A digital gold rush is unfolding in Turkey, and it's rewriting the rulebook. State-backed gold certificates traded on Borsa Istanbul — each representing just 0.01 grams of bullion — are now trading at a record 21% premium over physical gold. That gap should theoretically not exist. But ever since early March, as geopolitical tensions flared and global gold prices climbed, Turkish investors have piled into these digital instruments at full throttle. The draw? Tax perks, instant liquidity via mobile apps, and narrow spreads that make them far more attractive than buying the real thing.

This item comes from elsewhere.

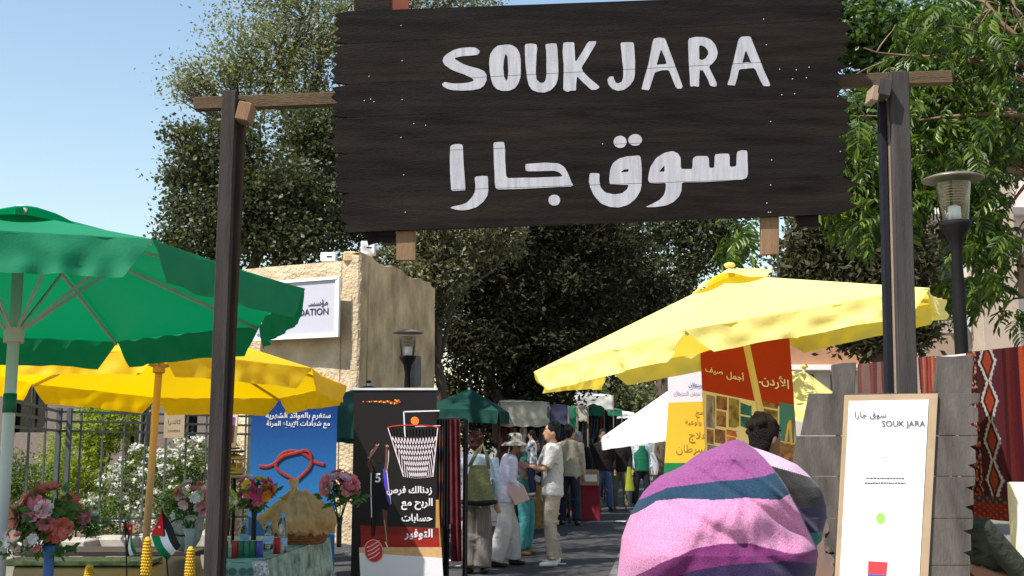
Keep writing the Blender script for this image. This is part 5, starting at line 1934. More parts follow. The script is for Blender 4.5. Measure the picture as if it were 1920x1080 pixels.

Turkey is no stranger to gold mania — it's one of the largest gold-consuming countries in the world. But unlike traditional buyers hoarding physical bars under the mattress or in the Grand Bazaar, this new wave of investors is digitally native, financially literate, and speculative by nature. Analysts note that this crowd isn't buying gold for safety. They're chasing momentum, treating these certificates more like hot tech stocks than safe-haven hedges. And with imports still dwarfing local production — over which the central bank has first dibs — the structural imbalance only adds fuel to the fire.
But here's the catch: this premium isn't built to last. Experts warn the certificate surge is more sentiment-driven than substance-backed. “This is not about real demand for physical metal,” one analyst put it bluntly, and It could be a market froth. In other words, while the Turkish gold certificate craze has become a standout trade, it could unwind just as fast. For now, though, investors are betting the glitter doesn't fade — at least not yet.